En ce moment, le débat sur l’agriculture tourne autour de la compétitivité. Le gouvernement opte pour une relance de la position française grâce l’affaiblissement programmé de l’Allemagne. Tandis que de nombreux représentants agricoles préfèrent conserver en ligne de mire l’objectif de nourrir 9 milliards d’humains en 2050.
Tous les chiffres le démontrent, l’Allemagne a dépassé la France comme première puissance agricole européenne, et largement. Les agriculteurs français souffrent de plus en plus de la comparaison, mais aussi, et c’est sans doute plus grave, de perte de compétitivité.
Car parallèlement les manifestations agricoles se multiplient en ce moment. Blocage de Paris (nous en avons parlé sur WikiAgri), en Bretagne (les fameux bonnets rouges), en Eure-et-Loir, dans la Marne… Et l’on pourrait citer ainsi, sinon tous les départements, au moins un département par région. Ces mouvements ont une revendication commune, que l’on pourrait résumer par « laissez-nous travailler, arrêtez de nous taxer à tout va« . On note que pas une de ces manifestations ne dit « sabordez l’Allemagne que l’on repasse devant« .
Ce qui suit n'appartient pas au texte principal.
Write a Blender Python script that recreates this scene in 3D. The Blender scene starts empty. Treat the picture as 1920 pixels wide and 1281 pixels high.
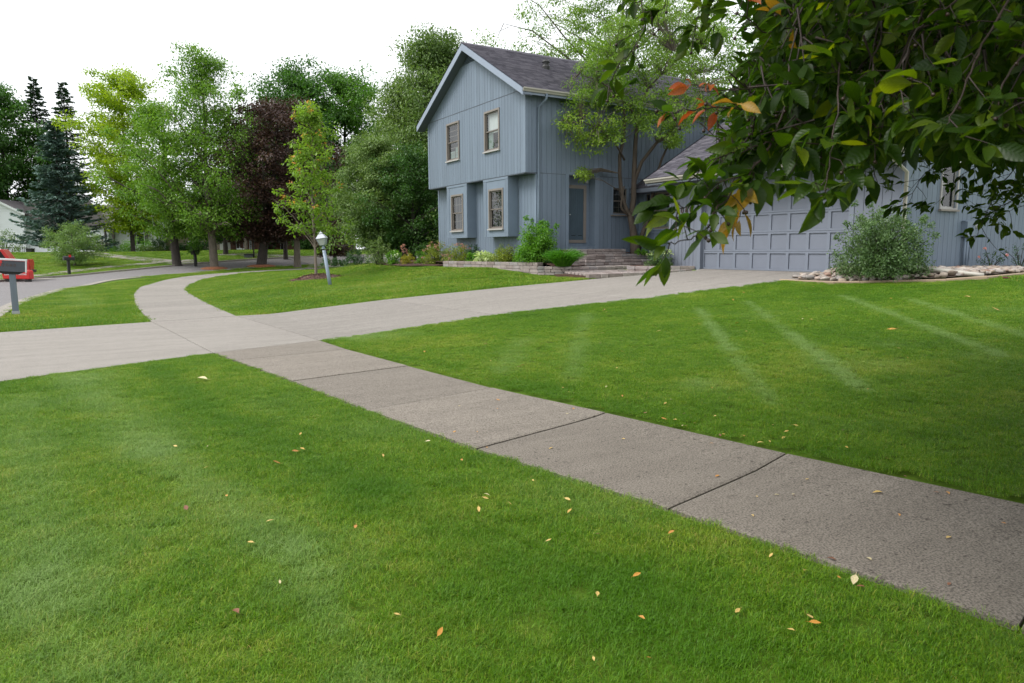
import bpy, bmesh, math, random
import numpy as np
from mathutils import Vector, Matrix
R = math.radians
SC = bpy.context.scene
COL = SC.collection
rng = np.random.default_rng(7)
random.seed(7)

# ------------------------------------------------------------------ camera, sky, sun, exposure
EYE = 1.5
cam_d = bpy.data.cameras.new('camera')
cam = bpy.data.objects.new('camera', cam_d); COL.objects.link(cam)
cam_d.sensor_width = 36.0
cam_d.lens = 1325.45 / 1920 * 36.0
cam_d.clip_start = 0.05
cam_d.clip_end = 2000
cam.location = (0, 0, EYE)
yaw, pitch, roll = R(31.186), R(-7.453), R(-0.249)
f_ = Vector((math.sin(yaw)*math.cos(pitch), math.cos(yaw)*math.cos(pitch), math.sin(pitch)))
r_ = Vector((math.cos(yaw), -math.sin(yaw), 0)); u_ = r_.cross(f_)
r2 = r_*math.cos(roll) + u_*math.sin(roll); u2 = u_*math.cos(roll) - r_*math.sin(roll)
cam.rotation_euler = Matrix((r2, u2, -f_)).transposed().to_euler()
cam_d.dof.use_dof = True; cam_d.dof.focus_distance = 14.0; cam_d.dof.aperture_fstop = 11.0
SC.camera = cam

SUN_EL, SUN_AZ = R(52), R(-75)            # azimuth measured from +Y towards +X: the bright side of the sky is on the street side
W = bpy.data.worlds.new('World'); SC.world = W; W.use_nodes = True
wn = W.node_tree.nodes; wl = W.node_tree.links; wn.clear()
wo = wn.new('ShaderNodeOutputWorld'); wb = wn.new('ShaderNodeBackground'); wl.new(wb.outputs[0], wo.inputs[0])
sky = wn.new('ShaderNodeTexSky'); sky.sky_type = 'NISHITA'; sky.sun_disc = False
sky.sun_elevation = SUN_EL; sky.sun_rotation = SUN_AZ; sky.air_density = 1.0; sky.dust_density = 4.0
hs = wn.new('ShaderNodeHueSaturation'); hs.inputs['Saturation'].default_value = 0.12; wl.new(sky.outputs[0], hs.inputs['Color'])
mx = wn.new('ShaderNodeMix'); mx.data_type = 'RGBA'; mx.inputs[0].default_value = 0.62
wl.new(hs.outputs[0], mx.inputs[6]); mx.inputs[7].default_value = (9.6, 9.9, 10.2, 1)
wl.new(mx.outputs[2], wb.inputs[0]); wb.inputs[1].default_value = 0.108

sd = bpy.data.lights.new('sun', 'SUN'); sd.energy = 1.5; sd.angle = R(24); sd.color = (1.0, 0.96, 0.9)
sun = bpy.data.objects.new('sun', sd); COL.objects.link(sun)
sv = Vector((math.sin(SUN_AZ)*math.cos(SUN_EL), math.cos(SUN_AZ)*math.cos(SUN_EL), math.sin(SUN_EL)))
sun.rotation_euler = sv.to_track_quat('Z', 'Y').to_euler(); sun.location = sv*60

vs = SC.view_settings
vs.view_transform = 'Standard'; vs.look = 'None'; vs.exposure = 0.9; vs.gamma = 1.0; vs.use_curve_mapping = False
SC.cycles.max_bounces = 7; SC.cycles.transparent_max_bounces = 12; SC.cycles.diffuse_bounces = 4; SC.cycles.transmission_bounces = 6

# ------------------------------------------------------------------ ground heights (metres)
def sm(a, b, x):
    t = np.clip((x-a)/(b-a), 0, 1); return t*t*(3-2*t)
def H(X, Y):
    X = np.asarray(X, float); Y = np.asarray(Y, float)
    z = .87*np.clip((X-3.8)/12.1, 0, 1)
    z = z+.235*sm(19, 22.5, Y)*sm(9.3, 12.3, X)
    z = z*(1-.85*sm(31, 45, Y))
    z = z-.35*sm(14, 40, Y)*sm(6, 0, X-.25*np.maximum(Y-20, 0))
    z = z+.35*sm(44, 56, Y)*sm(6, 0, X-.25*np.maximum(Y-20, 0))-.35*sm(40, 56, Y)
    z = z+1.7*sm(61, 84, Y+np.maximum(0, -X)*.25)
    return z
def h1(x, y): return float(H(x, y))

# ------------------------------------------------------------------ materials
MATS = {}
def nodemat(name):
    m = bpy.data.materials.new(name); m.use_nodes = True
    nt = m.node_tree; b = nt.nodes['Principled BSDF']
    MATS[name] = m
    return m, nt, b
def ramp(nt, fac, stops):
    r = nt.nodes.new('ShaderNodeValToRGB')
    while len(r.color_ramp.elements) < len(stops): r.color_ramp.elements.new(0.5)
    for e, (p, c) in zip(r.color_ramp.elements, stops):
        e.position = p; e.color = (*c, 1)
    nt.links.new(fac, r.inputs[0])
    return r.outputs[0]
def noise(nt, scale, detail=4, rough=.6, vec=None, stretch=None):
    n = nt.nodes.new('ShaderNodeTexNoise'); n.inputs['Scale'].default_value = scale
    n.inputs['Detail'].default_value = detail; n.inputs['Roughness'].default_value = rough
    if vec is None:
        g = nt.nodes.new('ShaderNodeNewGeometry'); vec = g.outputs['Position']
    if stretch:
        mp = nt.nodes.new('ShaderNodeMapping'); mp.inputs['Scale'].default_value = stretch
        nt.links.new(vec, mp.inputs[0]); vec = mp.outputs[0]
    nt.links.new(vec, n.inputs['Vector'])
    return n.outputs['Fac']
def math_(nt, op, a, b=None, clamp=False):
    n = nt.nodes.new('ShaderNodeMath'); n.operation = op; n.use_clamp = clamp
    for i, v in enumerate((a, b)):
        if v is None: continue
        if isinstance(v, (int, float)): n.inputs[i].default_value = v
        else: nt.links.new(v, n.inputs[i])
    return n.outputs[0]
def mixc(nt, fac, a, b, mode='MIX'):
    n = nt.nodes.new('ShaderNodeMix'); n.data_type = 'RGBA'; n.blend_type = mode
    if isinstance(fac, (int, float)): n.inputs[0].default_value = fac
    else: nt.links.new(fac, n.inputs[0])
    for k, v in ((6, a), (7, b)):
        if isinstance(v, tuple): n.inputs[k].default_value = (*v, 1)
        else: nt.links.new(v, n.inputs[k])
    return n.outputs[2]
def bump(nt, b, h, strength=.3, dist=.01):
    n = nt.nodes.new('ShaderNodeBump'); n.inputs['Strength'].default_value = strength; n.inputs['Distance'].default_value = dist
    nt.links.new(h, n.inputs['Height']); nt.links.new(n.outputs[0], b.inputs['Normal'])
def island(nt):
    g = nt.nodes.new('ShaderNodeNewGeometry'); return g.outputs['Random Per Island']
def objrand(nt):
    g = nt.nodes.new('ShaderNodeObjectInfo'); return g.outputs['Random']
ALB = .80
def paint(name, c, rough=.6, var=.12, scale=3., stretch=None, bumps=.0, per_obj=0.0, spec=.4):
    c = tuple(x*ALB for x in c)
    m, nt, b = nodemat(name)
    f = noise(nt, scale, 5, .65, stretch=stretch)
    lo = tuple(x*(1-var) for x in c); hi = tuple(min(1, x*(1+var)) for x in c)
    col = ramp(nt, f, [(.3, lo), (.7, hi)])
    if per_obj:
        o = objrand(nt)
        g = ramp(nt, o, [(0, (1-per_obj,)*3), (1, (1+0*per_obj,)*3)])
        col = mixc(nt, 1.0, col, g, 'MULTIPLY')
    nt.links.new(col, b.inputs['Base Color']); b.inputs['Roughness'].default_value = rough
    b.inputs['Specular IOR Level'].default_value = spec
    if bumps: bump(nt, b, noise(nt, scale*8, 4, .7, stretch=stretch), bumps, .004)
    return m
def leafmat(name, cols, trans=.35, rough=.45, spec=.35, big=.35, tint=1.25, gain=1.25):
    """cols: list of base colours picked per leaf; a slow noise over the crown shifts them a little"""
    m, nt, b = nodemat(name)
    cols = [tuple(min(.9, x*gain) for x in c) for c in cols]
    r = island(nt)
    st = [(i/max(1, len(cols)-1), c) for i, c in enumerate(cols)]
    n = noise(nt, big, 3, .6)
    f = math_(nt, 'ADD', math_(nt, 'MULTIPLY', r, .65), math_(nt, 'MULTIPLY', math_(nt, 'SUBTRACT', n, .32), .95), True)
    col = ramp(nt, f, st)
    nt.links.new(col, b.inputs['Base Color']); b.inputs['Roughness'].default_value = rough
    b.inputs['Specular IOR Level'].default_value = spec
    t = nt.nodes.new('ShaderNodeBsdfTranslucent')
    tc = mixc(nt, 1.0, col, (tint, tint*1.05, tint*.55), 'MULTIPLY'); nt.links.new(tc, t.inputs[0])
    ms = nt.nodes.new('ShaderNodeMixShader'); ms.inputs[0].default_value = trans
    nt.links.new(b.outputs[0], ms.inputs[1]); nt.links.new(t.outputs[0], ms.inputs[2])
    nt.links.new(ms.outputs[0], nt.nodes['Material Output'].inputs[0])
    return m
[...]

Car la comparaison avec l’Allemagne a ses limites. Elle n’a de raisons d’exister que si l’on considère la réussite économique de nos voisins. Mais si celle-ci venait à faiblir, alors il faudrait trouver un autre modèle pour servir d’émulation.
Or, il semble que le gouvernement français use de cette comparaison entre la France et l’Allemagne dans un tout autre objectif. Ainsi, et le président de la FNSEA Xavier Beulin l’a déclaré récemment et à plusieurs reprises, la seule bonne nouvelle en ce moment pour la compétitivité de l’agriculture française est le salaire minimum annoncé en Allemagne. Mais Xavier Beulin le disait avec une pointe d’ironie et de regret, en pointant surtout le fait qu’il n’existe aucune autre mesure en France. Là où le gouvernement français en fait une règle et une fierté.
Soyons clairs : qu’il soit décidé en Allemagne d’un salaire minimum pour les ouvriers agricoles, entre autres dans les abattoirs, c’est un progrès social dont il faut se féliciter. On peut aussi affirmer qu’ainsi une forme de distorsion de concurrence disparait entre les deux pays.
Mais on ne peut se réjouir d’avoir influencé nos voisins sur ce point, quand parallèlement nous perdons des points de compétitivité tous les jours dans notre agriculture. Car ce serait croire que cette perte de compétitivité n’est due qu’à des efforts sociaux moins poussés ailleurs. En oubliant nos propres efforts économiques insuffisants.
Car derrière, n’oublions pas l’objectif de l’agriculture mondiale, donc européenne, donc française : nourrir 9 milliards d’humains à l’horizon 2050. Tout en participant à l’énergie, d’autant plus dans un pays qui refuse ne serait-ce que d’envisager le gaz de schiste et qui reparle régulièrement d’arrêter le nucléaire. On connaît la problématique, partout le nombre d’hectares de terres agricoles diminue, il y a de plus en plus de bouches à nourrir… Donc il faut augmenter les rendements, savoir produire propre car notre société le réclame, mais savoir produire tout de même, et de plus en plus.
Dans ces conditions, avoir une agriculture en perte de vitesse, mais se contenter de se féliciter qu’elle soutiendra mieux la comparaison avec un seul voisin, ça reste un peu court, voire même quelque part la démonstration d’une société profondément égoïste, se moquant résolument des générations futures… Ce n’est en 2049 qu’on résoudra la problématique de 2050 (la faim dans le monde), surtout quand elle existe déjà.